『ダミー・ワイフ』(ロバート・シェルドン 江藤潔/訳 富士見ロマン文庫 No.10)の感想
書籍『ダミー・ワイフ』(ロバート・シェルドン 江藤潔/訳 富士見ロマン文庫 No.10)の感想を申します。ネタバレが含まれていますので、ご注意ください。
エッチ場面と描写が大好きな私ですが、残念ながら、この本は富士見ロマン文庫の中で今一歩でした。
理由の一番が、読みにくいという点にありましたけれども、他にもいくつか。後で、まとめて記します。
あらすじとしては、主人公は元上流階級出身の女性ジョジョで、家出をして、フリーセックスを楽しむ奔放な生活を送っていますが、突然、一卵性双子の妹、モイラから、自分の身代わりになってくれと頼まれ、しぶしぶながら承知します。
ジョジョはモイラとして、夫のブラッド、娘のシャロンと生活しますが、二人の、表向きは上品で豪奢な暮らしをしながら、その放縦ぶりに驚かされます。特に、シャロンは近所の年配者、クロスウエイと、友人まで巻きこんで、淫らなふるまいをしていることに注目します。
そこで、ジョジョは乱交パーティーを開いて(!)、その折にクロスウエイを脅迫して、シャロンとの関係を解消させます。さらに、クロスウエイからブラッドの会社の援助も取りつけます。こうして、一連の問題を解決したジョジョは、モイラと再会した時、身代わり代として、思いがけないものを要求するのでした。
こうやって書くと、おもしろそうだし、あらすじでは省略しましたが、冒頭のジョジョの、やりたい放題描写、シャロンとクロスウエイの、少女と老人の危ない場面、モイラと父親の禁断関係など、よくまあ、次から次へと、性交場面が続くものだと、感心しました、が。

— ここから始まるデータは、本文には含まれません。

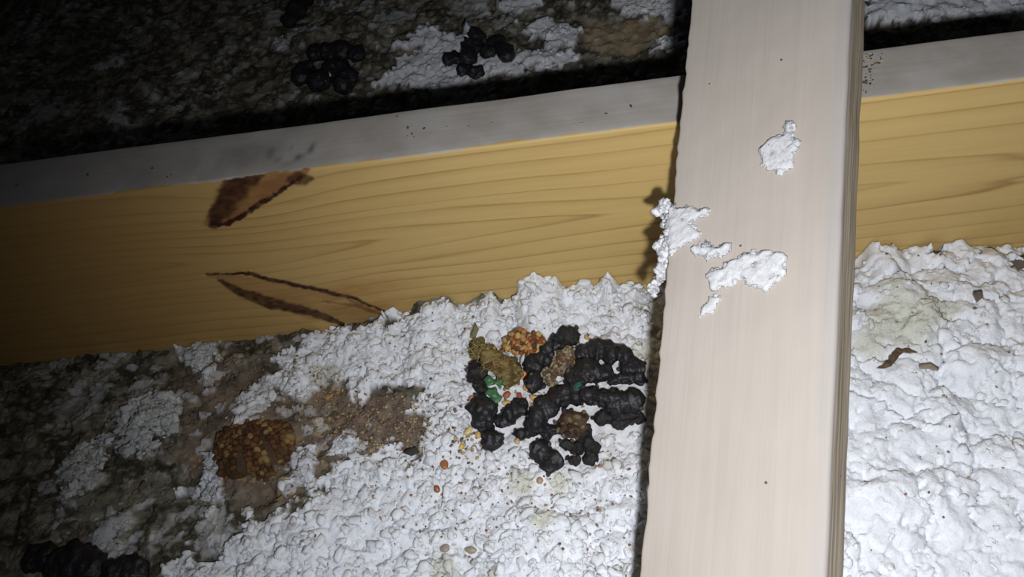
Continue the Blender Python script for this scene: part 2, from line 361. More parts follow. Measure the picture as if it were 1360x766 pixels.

いただけない点の一つが、ライトノベル風の、口語体表現が多い文章なのに、改行があまりされていないせいか、文章のリズムの工夫がされていないのか、とにかく読みにくいのです。刺激的な場面の連続に、生唾ゴックン、どころか、「はいはい、わかりました」と、心の中で何度言ったことか。

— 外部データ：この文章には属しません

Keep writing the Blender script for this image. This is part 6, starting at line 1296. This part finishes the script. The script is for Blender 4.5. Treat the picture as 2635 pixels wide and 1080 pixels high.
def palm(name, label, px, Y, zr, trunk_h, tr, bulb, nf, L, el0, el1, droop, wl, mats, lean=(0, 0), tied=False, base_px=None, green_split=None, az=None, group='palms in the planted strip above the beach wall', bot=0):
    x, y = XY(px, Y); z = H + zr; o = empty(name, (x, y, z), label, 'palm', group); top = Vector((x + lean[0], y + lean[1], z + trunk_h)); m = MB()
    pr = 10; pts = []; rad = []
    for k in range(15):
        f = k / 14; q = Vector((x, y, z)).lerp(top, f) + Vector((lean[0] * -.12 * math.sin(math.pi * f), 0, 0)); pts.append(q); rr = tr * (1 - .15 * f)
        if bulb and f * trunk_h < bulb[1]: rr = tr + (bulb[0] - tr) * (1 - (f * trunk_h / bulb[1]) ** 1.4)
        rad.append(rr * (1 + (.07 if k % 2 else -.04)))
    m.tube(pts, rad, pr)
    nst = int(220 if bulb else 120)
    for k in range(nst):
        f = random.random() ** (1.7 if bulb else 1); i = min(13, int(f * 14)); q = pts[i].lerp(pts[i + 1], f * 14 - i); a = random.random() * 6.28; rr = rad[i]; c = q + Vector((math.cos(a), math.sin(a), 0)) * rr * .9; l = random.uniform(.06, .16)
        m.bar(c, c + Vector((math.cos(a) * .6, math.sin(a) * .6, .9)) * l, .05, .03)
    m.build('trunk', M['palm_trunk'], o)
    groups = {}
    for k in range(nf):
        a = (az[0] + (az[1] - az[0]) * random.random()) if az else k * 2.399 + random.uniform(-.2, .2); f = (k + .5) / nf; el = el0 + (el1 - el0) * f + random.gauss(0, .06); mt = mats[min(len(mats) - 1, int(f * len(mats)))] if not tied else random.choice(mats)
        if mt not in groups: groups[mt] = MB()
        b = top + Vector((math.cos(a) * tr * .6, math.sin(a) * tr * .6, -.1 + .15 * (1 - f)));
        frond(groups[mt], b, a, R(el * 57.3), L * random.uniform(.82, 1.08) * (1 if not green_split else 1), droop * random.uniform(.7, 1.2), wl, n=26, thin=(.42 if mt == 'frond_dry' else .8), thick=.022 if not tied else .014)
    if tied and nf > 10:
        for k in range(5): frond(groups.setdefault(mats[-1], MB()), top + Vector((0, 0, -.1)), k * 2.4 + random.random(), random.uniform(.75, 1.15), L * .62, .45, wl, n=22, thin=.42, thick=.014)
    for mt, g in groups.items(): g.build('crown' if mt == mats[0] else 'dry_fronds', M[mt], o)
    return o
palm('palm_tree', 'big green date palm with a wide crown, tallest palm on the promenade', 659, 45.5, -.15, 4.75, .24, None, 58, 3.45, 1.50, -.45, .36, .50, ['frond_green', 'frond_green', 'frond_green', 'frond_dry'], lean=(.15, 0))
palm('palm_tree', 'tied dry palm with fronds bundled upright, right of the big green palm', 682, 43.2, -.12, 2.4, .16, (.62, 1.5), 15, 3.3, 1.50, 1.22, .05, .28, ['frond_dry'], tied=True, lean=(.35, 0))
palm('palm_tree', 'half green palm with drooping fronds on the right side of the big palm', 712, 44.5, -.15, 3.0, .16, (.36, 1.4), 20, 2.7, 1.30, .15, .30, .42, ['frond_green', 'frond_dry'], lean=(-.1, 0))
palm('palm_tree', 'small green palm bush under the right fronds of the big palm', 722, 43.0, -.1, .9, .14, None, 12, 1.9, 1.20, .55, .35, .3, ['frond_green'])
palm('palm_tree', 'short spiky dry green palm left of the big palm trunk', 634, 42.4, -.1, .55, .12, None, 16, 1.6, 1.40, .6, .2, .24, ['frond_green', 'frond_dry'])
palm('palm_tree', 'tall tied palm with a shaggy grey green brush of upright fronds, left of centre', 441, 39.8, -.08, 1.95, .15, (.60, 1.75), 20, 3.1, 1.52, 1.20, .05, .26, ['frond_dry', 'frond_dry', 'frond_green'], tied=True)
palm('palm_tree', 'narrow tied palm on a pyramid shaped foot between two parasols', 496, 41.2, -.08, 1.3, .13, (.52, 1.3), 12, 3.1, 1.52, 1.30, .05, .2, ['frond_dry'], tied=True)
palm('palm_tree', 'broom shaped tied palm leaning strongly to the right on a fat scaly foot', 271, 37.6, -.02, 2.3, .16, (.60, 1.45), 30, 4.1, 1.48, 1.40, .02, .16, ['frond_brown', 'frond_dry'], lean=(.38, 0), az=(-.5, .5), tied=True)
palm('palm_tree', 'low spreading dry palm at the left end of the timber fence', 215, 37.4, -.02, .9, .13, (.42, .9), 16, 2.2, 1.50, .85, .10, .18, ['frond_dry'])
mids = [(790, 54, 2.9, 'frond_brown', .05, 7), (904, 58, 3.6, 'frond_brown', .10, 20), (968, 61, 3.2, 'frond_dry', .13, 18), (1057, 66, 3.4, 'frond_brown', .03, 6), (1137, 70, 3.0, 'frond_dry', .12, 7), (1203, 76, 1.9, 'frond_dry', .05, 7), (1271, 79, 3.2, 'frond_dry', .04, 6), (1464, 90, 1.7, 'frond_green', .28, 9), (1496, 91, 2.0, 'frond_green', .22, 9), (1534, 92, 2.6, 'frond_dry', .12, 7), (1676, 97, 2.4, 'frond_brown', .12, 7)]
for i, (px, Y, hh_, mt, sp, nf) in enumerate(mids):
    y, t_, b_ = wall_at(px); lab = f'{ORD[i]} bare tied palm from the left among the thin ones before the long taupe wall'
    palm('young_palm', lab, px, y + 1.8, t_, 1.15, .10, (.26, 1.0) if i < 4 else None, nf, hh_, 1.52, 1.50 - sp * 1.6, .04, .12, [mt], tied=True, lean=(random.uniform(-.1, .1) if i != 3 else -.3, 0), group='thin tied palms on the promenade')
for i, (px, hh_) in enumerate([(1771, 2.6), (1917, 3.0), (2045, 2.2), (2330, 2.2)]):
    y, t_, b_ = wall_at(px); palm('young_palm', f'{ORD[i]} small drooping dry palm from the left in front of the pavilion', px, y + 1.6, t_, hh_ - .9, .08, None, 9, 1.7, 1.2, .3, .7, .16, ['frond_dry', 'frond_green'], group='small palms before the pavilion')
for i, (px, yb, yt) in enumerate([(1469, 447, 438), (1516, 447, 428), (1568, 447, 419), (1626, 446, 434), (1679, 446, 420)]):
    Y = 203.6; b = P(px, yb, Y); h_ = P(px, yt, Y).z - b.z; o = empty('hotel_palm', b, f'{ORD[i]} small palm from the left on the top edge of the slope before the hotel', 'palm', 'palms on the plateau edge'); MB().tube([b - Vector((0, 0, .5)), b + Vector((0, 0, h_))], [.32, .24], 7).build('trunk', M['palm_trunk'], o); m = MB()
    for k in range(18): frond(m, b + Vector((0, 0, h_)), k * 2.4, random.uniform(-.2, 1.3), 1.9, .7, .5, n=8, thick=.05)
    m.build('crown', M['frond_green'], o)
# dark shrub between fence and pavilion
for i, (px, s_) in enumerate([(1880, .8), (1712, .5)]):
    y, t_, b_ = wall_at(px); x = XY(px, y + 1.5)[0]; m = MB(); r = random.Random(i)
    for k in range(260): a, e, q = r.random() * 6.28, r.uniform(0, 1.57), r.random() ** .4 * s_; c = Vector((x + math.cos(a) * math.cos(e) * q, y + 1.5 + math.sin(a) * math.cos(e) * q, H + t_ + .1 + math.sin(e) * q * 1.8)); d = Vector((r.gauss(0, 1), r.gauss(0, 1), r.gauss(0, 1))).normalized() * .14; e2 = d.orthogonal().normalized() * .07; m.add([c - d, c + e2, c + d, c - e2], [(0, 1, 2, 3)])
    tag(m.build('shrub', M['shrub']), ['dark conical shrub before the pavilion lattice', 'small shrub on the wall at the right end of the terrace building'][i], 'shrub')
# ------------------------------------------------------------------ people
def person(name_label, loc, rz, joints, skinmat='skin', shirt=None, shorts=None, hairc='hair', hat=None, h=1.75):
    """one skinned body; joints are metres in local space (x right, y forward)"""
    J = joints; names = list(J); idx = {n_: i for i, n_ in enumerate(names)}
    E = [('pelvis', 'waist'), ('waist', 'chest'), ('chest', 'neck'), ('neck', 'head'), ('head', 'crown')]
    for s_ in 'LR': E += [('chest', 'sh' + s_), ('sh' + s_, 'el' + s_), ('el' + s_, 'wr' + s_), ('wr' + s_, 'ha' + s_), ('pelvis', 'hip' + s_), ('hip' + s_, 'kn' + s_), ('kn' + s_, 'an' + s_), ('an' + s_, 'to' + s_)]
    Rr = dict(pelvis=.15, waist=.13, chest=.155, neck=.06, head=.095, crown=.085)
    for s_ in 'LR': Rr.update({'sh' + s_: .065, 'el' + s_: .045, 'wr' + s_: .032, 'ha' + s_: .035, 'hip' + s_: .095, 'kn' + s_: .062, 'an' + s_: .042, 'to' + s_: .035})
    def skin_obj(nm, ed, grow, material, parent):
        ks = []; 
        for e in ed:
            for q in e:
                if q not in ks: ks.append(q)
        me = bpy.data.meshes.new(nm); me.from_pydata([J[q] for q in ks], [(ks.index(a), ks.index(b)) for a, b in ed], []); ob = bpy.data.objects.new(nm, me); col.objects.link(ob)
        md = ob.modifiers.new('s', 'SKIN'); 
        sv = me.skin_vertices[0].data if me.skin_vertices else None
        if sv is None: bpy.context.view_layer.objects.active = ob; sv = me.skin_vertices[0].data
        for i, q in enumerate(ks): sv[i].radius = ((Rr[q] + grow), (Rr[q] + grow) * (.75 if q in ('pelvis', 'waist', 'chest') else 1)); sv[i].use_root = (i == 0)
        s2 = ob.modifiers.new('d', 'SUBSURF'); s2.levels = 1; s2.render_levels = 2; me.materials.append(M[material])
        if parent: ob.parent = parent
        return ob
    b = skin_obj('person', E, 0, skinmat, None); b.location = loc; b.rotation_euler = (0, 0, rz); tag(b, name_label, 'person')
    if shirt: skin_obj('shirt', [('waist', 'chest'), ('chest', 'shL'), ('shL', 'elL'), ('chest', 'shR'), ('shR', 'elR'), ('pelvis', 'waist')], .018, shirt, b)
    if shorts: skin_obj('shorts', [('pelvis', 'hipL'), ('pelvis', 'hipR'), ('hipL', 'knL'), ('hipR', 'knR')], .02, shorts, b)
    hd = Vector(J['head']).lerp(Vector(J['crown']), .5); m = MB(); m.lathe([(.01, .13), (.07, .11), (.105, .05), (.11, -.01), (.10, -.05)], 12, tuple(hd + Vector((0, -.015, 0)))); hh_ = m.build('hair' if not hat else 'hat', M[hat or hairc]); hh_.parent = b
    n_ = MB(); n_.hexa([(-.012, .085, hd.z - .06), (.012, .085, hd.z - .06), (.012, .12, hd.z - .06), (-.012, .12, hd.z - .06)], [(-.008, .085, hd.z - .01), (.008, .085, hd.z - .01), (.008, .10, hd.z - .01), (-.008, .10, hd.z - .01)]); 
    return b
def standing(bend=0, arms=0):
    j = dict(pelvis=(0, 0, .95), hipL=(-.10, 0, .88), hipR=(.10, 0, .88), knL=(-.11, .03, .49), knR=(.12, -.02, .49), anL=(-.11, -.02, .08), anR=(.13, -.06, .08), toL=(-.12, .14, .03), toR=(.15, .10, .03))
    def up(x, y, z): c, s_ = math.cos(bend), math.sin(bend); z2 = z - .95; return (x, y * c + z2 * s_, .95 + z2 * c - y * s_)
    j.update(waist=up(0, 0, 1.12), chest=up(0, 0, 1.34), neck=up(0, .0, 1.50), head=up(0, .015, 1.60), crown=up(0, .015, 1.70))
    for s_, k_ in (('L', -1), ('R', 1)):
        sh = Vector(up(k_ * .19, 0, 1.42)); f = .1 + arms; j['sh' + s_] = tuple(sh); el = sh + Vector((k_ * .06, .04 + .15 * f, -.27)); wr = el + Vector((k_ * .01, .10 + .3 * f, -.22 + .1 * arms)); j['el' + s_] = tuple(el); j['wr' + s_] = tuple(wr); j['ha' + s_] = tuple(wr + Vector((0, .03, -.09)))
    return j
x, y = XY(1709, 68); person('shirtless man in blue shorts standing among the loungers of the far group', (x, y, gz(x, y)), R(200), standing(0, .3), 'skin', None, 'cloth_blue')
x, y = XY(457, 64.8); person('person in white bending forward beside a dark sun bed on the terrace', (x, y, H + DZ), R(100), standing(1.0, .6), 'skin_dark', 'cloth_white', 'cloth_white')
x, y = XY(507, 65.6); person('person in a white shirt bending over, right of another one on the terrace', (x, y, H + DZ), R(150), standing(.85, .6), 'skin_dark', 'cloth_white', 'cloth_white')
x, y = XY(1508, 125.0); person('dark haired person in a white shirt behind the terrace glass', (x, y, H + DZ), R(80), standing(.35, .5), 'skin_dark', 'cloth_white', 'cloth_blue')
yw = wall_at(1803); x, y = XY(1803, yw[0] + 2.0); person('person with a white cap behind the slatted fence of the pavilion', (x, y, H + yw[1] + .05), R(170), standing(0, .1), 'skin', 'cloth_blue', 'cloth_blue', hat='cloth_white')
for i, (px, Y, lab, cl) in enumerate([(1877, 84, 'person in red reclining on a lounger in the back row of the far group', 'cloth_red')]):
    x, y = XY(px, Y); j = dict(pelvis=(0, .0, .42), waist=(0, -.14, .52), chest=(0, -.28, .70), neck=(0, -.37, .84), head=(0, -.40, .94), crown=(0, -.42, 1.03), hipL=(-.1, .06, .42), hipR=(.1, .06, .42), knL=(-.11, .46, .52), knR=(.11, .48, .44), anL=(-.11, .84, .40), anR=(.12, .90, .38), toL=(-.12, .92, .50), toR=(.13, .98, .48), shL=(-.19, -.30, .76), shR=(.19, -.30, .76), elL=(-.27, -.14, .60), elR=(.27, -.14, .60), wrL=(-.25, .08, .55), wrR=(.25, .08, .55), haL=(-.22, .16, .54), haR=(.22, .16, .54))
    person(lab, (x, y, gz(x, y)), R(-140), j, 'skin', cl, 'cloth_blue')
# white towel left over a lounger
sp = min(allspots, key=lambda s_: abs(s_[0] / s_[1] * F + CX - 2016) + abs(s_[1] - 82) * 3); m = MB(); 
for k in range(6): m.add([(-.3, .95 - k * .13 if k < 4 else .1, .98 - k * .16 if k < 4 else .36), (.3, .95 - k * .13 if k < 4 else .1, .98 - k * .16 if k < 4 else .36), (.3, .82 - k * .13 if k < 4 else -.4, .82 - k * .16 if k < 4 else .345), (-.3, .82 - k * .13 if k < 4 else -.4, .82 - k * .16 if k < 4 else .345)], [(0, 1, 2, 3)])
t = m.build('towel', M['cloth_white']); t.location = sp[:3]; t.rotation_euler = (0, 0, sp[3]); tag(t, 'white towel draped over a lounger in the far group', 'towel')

さらに、もう一度、読み返し、あらすじを書いて思ったのですが、肝心な性交場面が薄味に感じられてなりませぬ。本当に、官能小説? エロ小説とは、全裸になって、性器をさらけ出して、愛撫して(自主省略)だけでは、ワクワクも、背徳感も感じられないことが、悪い意味で、よく理解できました。
ただ、最初はジョジョのスケベぶりに、唖然としてしまいますが、読み進むにしたがって、モイラの狡猾さに、だんだん、腹が立ってきます。特に、父親の歓心を得るために、自分から誘うところ(ジョジョの回想)には、吐き気がしてきました。
だから、この小説は、官能小説としては珍しく、胸クソ内容です。エイズが蔓延しない以前、フリーセックスがスタンダードだった頃の、古き良き、エロき? 物語だったと思えばよいのでしょうね。それはそれで、珍しい作品だと、感じました。それでは。